Mr. HELD. Surely. Not only that, but the veterans cooperative committee themselves were on the job constantly.

Senator LONG. Did that committee represent the people who were actually going to live in the apartments?

Mr. HELD. That is right. I might also add that the cooperators gave a luncheon to the mortgagee, the FHA, the city authorities, and the State authorities, as a thanksgiving luncheon in appreciation for what they got.

Senator LONG. I am inclined to agree with you that if you had this type situation and more of this you would correspondingly reduce the need for any cooperative housing legislation by the Federal Government.

What provisions were there in the State laws to help out in a project like this other than what you might have in a State that had no particular legislation?

Mr. HELD. Nothing at all. We did it under our limited-dividend law.

Thomas Gardens was mentioned by Walter Reuther this morning. We used that legislation.

Senator LONG. That was a guaranteed loan, was it not?

Mr. HELD. Oh, no; we are making a loan now to Amalgamated Dwellings for their Bronx job on a completely conventional basis without FHA or anybody else.

Senator LONG. Without any FHA financing?

Mr. HELD. The Amalgamated Clothing Workers are putting in the differential between our cost and their $8,000,000 that the job is costing. Senator LONG. I see on the inside of the cover of your folder the statement that application for mortgage insurance is being made to the FHA.

Mr. HELD. These projects listed in the brochure were FHA-insured. Senator LONG. That was the Bell Park Gardens?

Mr. HELD. And that is completed and all the tenants are finishedSenator LONG. What type of FHA loan was that?

Mr. HELD. FHA 207 (c), which gives a 95-percent loan on a 40-year maturity, although we did not take the 40-year maturity.

Incidentally, I might also mention that under 207 (c) the Housing Commissioner has to find that the project is economically sound before he can issue insurance on it.

Senator LONG. I certainly admire those projects. I wish we had more of that sort in this country.

Senator SPARKMAN. Thank you very much, Mr. Held.

I think this might be a good place to insert in the record a news item from the New York Times of January 12. I will read it very briefly :

Nearly 85 percent of new housing units started in New York City during the first half of 1949 under the FHA-insured emergency large-scale rental program is intended to rent for more than $90 a month.
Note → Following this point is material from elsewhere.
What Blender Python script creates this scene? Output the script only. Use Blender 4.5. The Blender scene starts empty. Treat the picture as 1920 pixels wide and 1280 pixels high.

Federal Housing Administration figures revealed also today that, of the 16,359 units begun during this period, none is intended to rent for less than $60 a month. These figures, brought out during hearings on a new cooperative housing bill designed to spur construction of middle-income accommodations at lower cost, showed also that only six-tenths of 1 percent of the units would rent for less than $70.

Only 5 percent will rent from $70 to $79.99, while 10.3 percent of the units will be let at $80 to $89.99.

Nearly three-quarters of the whole private building operation in the city under this program will rent at $90 to $125 a month. Twenty-three percent will be put up at $90 to $99.99, 24.5 percent at $100 to $109.99, and 26.7 percent at $110 to $124.99.

The remaining 9.9 percent of such housing was intended to rest for more than $125.

In contrast, building in Washington, D. C., under the program-totaling 13,853 units for the same period-produced nearly half of its projects to rent for less than $80 a month.

Congressman Karsten, of Missouri, is with us and has a very brief

statement.

Congressman, if you will come around we will hear from you right now. We appreciate your coming by and are glad to know of your interest.

STATEMENT OF FRANK M. KARSTEN, A REPRESENTATIVE IN CONGRESS FROM THE STATE OF MISSOURI

Mr. KARSTEN. Mr. Chairman, I appreciate this opportunity of making a statement in support of the cooperative housing legislation which has recently been introduced in the Senate and House of Representatives.